In 2016, the borough announced that it had bought the college's Wornington Campus in North Kensington and planned to redevelop the site for housing, causing widespread opposition from the local community. The Grenfell Tower fire the following year caused further issues, as the building was used by survivors of the deadly fire. Further campaigning and criticism of the council led to their sale of the college campus to the government in 2019, at a loss of £18 million. The college's long-term future was secured in February 2020 when it merged with Morley College. This was part of a deal to secure the future of adult and FE education previously provided by KCC. The KCC campuses turned into Morley College campuses.
Campuses and facilities
The main Morley College campus is located in the Waterloo district of London, on the South Bank. Its buildings occupy sites on either side of the boundary between the London boroughs of Southwark and Lambeth. It sits next to Wellington Mills housing estate. From 2017 to 2019 the college underwent extensive refurbishment to the front entrance of the building, including a new foyer and Morley Radio station.
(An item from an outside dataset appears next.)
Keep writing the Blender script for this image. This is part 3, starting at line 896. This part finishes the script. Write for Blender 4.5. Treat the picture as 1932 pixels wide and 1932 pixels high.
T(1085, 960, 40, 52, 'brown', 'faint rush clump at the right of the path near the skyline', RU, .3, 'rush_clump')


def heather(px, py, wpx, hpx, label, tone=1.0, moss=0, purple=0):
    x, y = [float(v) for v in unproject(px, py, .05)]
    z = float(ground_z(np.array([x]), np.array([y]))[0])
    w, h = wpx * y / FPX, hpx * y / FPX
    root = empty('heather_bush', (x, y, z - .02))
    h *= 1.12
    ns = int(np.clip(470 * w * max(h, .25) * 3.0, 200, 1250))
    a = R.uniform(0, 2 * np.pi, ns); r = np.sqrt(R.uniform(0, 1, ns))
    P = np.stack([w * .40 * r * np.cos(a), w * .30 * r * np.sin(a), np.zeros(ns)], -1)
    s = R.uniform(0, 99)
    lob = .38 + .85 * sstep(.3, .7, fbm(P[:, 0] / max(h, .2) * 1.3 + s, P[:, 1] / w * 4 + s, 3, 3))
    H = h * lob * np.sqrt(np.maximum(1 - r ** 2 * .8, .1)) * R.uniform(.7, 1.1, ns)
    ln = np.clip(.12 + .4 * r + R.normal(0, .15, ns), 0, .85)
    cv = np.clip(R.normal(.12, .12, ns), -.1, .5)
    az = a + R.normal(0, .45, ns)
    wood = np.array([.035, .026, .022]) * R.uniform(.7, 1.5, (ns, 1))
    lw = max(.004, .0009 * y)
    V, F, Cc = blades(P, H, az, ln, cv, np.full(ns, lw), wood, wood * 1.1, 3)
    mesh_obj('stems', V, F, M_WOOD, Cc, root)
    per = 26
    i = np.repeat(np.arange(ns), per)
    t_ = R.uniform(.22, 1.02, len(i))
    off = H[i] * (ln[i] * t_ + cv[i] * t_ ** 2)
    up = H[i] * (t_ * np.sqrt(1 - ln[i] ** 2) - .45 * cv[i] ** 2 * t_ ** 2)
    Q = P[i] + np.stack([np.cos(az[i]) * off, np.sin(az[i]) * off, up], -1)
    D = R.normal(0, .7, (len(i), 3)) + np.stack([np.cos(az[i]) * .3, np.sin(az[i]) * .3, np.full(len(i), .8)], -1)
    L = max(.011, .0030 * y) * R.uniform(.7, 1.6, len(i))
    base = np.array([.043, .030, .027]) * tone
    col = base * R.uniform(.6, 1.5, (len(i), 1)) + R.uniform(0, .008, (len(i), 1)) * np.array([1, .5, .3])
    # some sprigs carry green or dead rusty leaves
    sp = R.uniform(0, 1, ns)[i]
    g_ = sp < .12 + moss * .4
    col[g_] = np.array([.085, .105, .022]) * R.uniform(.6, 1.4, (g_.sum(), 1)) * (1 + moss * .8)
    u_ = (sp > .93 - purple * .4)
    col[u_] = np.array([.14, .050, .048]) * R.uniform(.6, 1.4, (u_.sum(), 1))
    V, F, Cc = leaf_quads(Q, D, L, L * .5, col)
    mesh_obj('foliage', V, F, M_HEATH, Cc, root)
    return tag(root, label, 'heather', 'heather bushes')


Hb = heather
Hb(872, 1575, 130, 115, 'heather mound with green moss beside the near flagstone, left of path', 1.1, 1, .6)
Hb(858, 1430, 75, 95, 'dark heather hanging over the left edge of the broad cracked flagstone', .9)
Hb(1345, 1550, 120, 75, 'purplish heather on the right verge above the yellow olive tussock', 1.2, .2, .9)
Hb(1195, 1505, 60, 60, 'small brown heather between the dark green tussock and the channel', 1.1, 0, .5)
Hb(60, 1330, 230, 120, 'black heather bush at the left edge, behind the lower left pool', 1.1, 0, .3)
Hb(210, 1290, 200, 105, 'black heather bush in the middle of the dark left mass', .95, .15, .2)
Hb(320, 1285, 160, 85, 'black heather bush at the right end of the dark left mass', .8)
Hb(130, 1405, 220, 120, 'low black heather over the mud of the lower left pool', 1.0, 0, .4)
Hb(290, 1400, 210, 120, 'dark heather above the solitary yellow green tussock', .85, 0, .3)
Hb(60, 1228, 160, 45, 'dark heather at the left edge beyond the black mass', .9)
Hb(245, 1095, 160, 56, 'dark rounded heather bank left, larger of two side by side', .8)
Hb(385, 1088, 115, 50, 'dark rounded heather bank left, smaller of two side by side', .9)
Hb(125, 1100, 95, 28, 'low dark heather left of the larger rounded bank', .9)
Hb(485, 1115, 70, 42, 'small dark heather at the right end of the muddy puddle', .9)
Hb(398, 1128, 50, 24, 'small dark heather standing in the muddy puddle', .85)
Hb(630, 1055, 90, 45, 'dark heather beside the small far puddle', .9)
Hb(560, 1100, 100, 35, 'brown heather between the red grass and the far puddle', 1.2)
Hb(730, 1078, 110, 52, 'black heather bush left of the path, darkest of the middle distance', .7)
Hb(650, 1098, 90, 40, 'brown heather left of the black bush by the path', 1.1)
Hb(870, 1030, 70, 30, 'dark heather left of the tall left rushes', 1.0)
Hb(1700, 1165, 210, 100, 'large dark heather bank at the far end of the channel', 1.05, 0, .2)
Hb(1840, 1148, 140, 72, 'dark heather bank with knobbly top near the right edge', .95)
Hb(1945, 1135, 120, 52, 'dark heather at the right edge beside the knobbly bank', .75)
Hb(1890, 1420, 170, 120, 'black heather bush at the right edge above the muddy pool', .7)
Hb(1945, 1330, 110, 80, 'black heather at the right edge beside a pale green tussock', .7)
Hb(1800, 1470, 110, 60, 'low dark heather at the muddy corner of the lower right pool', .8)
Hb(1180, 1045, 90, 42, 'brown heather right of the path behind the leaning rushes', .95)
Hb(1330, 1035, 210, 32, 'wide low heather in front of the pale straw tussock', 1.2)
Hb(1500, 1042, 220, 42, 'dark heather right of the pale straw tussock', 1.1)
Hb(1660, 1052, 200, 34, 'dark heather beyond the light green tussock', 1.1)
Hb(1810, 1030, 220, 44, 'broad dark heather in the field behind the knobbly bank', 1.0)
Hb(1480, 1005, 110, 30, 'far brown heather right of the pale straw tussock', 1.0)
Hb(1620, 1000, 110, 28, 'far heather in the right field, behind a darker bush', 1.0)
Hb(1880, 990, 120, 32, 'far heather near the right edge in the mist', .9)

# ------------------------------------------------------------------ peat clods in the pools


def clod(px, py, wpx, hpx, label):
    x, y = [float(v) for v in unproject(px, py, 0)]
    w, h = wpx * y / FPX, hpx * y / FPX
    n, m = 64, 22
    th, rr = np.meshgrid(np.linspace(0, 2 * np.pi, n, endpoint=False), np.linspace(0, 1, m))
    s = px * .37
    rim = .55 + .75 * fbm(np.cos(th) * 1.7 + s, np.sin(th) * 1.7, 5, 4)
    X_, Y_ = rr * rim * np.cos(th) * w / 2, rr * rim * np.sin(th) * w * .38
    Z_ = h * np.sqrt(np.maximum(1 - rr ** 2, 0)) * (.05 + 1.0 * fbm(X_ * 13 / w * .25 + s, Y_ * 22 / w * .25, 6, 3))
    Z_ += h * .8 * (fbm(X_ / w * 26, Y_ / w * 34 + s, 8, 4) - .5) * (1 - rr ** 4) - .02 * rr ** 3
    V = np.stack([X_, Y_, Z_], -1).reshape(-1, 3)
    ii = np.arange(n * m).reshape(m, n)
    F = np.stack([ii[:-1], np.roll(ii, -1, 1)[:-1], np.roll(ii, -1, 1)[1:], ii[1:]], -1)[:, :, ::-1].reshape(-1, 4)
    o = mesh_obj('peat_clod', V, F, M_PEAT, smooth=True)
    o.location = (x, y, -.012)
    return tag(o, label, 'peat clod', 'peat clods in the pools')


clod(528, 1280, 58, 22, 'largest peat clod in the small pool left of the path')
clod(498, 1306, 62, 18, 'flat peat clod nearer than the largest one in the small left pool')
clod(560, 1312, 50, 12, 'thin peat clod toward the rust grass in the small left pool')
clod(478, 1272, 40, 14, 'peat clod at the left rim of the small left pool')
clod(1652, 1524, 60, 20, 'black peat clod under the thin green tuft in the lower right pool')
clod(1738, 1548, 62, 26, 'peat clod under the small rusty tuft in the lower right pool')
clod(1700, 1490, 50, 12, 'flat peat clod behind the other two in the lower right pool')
Morley college London began offering courses at the Stockwell Centre in September 2017.Alongside these are the Chelsea Centre on Hortensia Road in the Chelsea/West Brompton district, and the North Kensington Centre in North Kensington, both becoming part of Morley College after it merged with Kensington and Chelsea college.
A new Stockwell Centre campus of Morley College close to Stockwell tube station opened in 2017.